The Public Investments Committee on Commercial Affairs and Energy, chaired by Pokot South MP David Pkosing, had scheduled to review NOCK’s audited accounts from the 2018/19 to 2022/23 financial years. However, the session was adjourned to Thursday to allow for further scrutiny, with Members describing NOCK as a “dead” entity with unclear operations and murky finances.




During the session, the Committee questioned the parastatal’s recent move to secure a Sh3 billion loan from Rubis Energy, reportedly aimed at reviving the corporation. NOCK CEO Leparan Gideon Ole Morintat, who appeared before the MPs, admitted that the state-owned oil firm is in deep financial trouble and said the agreement with Rubis was meant to help settle debts and stabilize operations.

“We are trying to get NOCK back on its knees,” said Morintat.

But lawmakers were not convinced. The Committee directed the Auditor General to conduct a special audit on NOCK’s contracts and financial dealings, especially the loan agreement with Rubis, and submit findings within two weeks.

“There is crucial information we need as Members of this Committee to understand what exactly is ailing NOCK and whether it can be salvaged,” said Embakasi East MP Babu Owino.

MPs expressed concern that the deal might be a backdoor attempt to sell off the corporation. Eldas MP Adan Keynan questioned the terms of the agreement and whether Rubis had interests beyond the loan.

“Borrowing Sh3 billion from a private entity like Rubis to resuscitate NOCK is criminal. Whoever is pushing this deal is a saboteur,” said Keynan.

He warned that the fate of NOCK could mirror that of Telkom Kenya, whose current ownership structure remains unclear.




The Committee also questioned why the National Treasury had not stepped in to support NOCK directly instead of allowing a private player to fill the gap.

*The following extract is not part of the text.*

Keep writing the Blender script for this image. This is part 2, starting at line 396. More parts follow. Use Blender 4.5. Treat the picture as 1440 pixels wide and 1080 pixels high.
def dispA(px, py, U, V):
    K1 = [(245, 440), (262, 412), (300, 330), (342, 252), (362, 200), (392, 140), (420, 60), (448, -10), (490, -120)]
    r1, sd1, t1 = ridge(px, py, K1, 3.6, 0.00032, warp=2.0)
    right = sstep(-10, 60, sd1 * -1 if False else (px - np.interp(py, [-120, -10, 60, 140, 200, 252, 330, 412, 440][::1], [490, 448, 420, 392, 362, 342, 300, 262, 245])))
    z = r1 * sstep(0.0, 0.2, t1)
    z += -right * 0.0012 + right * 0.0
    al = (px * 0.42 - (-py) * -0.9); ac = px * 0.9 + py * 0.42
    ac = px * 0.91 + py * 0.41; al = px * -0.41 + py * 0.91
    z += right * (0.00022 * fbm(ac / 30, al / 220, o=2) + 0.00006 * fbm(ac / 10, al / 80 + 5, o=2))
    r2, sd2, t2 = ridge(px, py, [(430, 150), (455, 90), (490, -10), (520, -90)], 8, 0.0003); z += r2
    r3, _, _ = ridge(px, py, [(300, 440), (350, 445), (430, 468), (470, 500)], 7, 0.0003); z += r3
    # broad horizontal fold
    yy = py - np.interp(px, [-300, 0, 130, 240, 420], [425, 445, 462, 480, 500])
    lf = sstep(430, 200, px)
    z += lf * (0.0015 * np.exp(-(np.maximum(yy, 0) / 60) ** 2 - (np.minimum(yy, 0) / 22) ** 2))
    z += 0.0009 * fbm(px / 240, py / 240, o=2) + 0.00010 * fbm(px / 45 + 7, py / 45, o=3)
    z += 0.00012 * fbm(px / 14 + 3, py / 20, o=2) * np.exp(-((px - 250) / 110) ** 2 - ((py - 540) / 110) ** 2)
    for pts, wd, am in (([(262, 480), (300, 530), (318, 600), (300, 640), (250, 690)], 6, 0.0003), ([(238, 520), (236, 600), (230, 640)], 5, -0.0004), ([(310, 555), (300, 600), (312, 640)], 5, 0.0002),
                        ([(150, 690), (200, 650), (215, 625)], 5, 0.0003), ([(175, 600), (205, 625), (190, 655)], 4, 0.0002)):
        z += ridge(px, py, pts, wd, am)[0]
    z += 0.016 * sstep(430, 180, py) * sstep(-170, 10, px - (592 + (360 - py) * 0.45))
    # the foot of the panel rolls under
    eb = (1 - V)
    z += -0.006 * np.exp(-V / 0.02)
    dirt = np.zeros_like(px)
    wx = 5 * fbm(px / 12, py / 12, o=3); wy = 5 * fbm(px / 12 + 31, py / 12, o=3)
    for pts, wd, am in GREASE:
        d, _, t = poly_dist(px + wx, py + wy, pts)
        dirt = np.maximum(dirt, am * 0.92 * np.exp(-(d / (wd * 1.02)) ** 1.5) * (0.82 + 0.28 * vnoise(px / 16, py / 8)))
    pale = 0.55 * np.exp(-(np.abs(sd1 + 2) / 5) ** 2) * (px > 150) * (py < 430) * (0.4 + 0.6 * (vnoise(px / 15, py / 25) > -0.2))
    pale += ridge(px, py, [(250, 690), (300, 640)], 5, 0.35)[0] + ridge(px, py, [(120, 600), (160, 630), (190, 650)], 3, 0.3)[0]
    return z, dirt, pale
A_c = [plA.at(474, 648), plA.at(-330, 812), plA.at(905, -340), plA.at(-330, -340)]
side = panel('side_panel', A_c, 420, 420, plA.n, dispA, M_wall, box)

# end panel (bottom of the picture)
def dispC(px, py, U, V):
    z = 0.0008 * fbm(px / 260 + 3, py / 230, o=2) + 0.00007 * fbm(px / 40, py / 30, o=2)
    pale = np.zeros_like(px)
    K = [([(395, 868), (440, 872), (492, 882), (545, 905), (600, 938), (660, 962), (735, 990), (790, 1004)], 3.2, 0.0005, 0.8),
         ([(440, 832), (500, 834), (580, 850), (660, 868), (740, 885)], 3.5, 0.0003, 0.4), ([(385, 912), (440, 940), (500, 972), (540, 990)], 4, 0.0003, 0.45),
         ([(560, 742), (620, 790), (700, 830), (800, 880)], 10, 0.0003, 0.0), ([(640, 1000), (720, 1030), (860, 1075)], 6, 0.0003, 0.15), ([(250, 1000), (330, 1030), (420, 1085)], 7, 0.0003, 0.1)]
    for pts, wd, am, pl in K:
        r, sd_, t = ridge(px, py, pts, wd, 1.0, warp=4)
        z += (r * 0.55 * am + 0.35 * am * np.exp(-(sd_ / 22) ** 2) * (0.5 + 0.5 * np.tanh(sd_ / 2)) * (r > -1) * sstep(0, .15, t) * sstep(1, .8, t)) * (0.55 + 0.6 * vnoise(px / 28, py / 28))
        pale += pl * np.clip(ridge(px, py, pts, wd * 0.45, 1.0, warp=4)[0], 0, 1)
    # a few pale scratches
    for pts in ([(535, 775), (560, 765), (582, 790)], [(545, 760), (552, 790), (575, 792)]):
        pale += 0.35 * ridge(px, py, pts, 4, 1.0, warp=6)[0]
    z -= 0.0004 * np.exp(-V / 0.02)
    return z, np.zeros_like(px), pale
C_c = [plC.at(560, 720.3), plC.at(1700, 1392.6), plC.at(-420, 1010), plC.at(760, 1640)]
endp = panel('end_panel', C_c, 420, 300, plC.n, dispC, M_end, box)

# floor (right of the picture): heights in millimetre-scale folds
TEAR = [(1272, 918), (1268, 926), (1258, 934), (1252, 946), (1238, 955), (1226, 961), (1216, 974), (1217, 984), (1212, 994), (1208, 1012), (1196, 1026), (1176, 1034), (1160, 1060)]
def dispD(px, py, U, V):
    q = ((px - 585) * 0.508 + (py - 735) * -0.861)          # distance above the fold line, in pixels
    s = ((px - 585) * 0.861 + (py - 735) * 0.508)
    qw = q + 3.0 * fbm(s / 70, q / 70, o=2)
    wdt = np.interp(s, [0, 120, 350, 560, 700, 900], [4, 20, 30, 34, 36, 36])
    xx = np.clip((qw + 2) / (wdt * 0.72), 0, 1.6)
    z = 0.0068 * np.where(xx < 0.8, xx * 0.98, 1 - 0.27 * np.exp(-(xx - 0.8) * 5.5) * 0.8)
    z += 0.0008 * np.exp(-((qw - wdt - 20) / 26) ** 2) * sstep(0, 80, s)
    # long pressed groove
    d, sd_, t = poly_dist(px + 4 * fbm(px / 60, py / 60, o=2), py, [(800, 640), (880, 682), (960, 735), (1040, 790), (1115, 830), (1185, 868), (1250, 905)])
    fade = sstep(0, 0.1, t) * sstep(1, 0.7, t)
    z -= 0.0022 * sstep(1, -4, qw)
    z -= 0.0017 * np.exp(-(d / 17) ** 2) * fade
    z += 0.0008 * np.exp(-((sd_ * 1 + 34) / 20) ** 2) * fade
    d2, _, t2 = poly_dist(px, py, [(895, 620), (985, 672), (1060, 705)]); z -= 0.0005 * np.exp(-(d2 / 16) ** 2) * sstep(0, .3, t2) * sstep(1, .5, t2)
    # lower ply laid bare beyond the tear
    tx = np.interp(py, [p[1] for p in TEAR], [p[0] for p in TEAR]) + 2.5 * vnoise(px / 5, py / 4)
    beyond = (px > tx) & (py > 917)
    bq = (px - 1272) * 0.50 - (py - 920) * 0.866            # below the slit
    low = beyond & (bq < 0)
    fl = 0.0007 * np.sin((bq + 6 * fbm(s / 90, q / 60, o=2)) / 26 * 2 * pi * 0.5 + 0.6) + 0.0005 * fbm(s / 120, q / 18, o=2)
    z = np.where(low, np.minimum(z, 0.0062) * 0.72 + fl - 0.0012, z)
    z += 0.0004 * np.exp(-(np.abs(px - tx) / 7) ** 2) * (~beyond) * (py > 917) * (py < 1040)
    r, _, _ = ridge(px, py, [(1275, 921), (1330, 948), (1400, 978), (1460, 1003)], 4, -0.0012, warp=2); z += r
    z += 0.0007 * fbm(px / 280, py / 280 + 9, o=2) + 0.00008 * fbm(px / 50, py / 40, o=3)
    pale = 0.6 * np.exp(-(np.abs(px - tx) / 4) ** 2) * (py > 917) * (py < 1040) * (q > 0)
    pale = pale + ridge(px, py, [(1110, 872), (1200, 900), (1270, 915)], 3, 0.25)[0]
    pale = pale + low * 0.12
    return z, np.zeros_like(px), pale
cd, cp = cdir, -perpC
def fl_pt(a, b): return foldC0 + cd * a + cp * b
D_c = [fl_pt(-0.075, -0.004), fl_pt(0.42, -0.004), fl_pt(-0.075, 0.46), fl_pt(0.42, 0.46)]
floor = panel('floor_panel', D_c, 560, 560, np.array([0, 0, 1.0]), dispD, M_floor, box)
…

“Why can’t the Treasury step in with the Sh3 billion? Are there hidden interests?” posed Chairperson Pkosing. “This Committee recently halted a Public-Private Partnership between the Kenya Airports Authority and Adani Group after irregularities were raised. We will do the same here if necessary.”

Babu Owino, using a metaphor, remarked: “NOCK was abducted and killed. All that remains is to plant flowers at its grave.”

Following the heated session, the Committee resolved to suspend all transactions involving NOCK, including the Rubis deal, until further notice.

“Looking at this issue holistically, we want all NOCK operations halted until the Committee makes a decision,” added Keynan.

The lawmakers said they are determined to uncover the full truth behind NOCK’s financial crisis and prevent what they described as an impending sell-off disguised as a rescue plan.

“We, as Parliament, are a key arm of government. The Executive may make decisions, but it is our job to interrogate those decisions and ensure there is value for taxpayers’ money,” Keynan emphasized.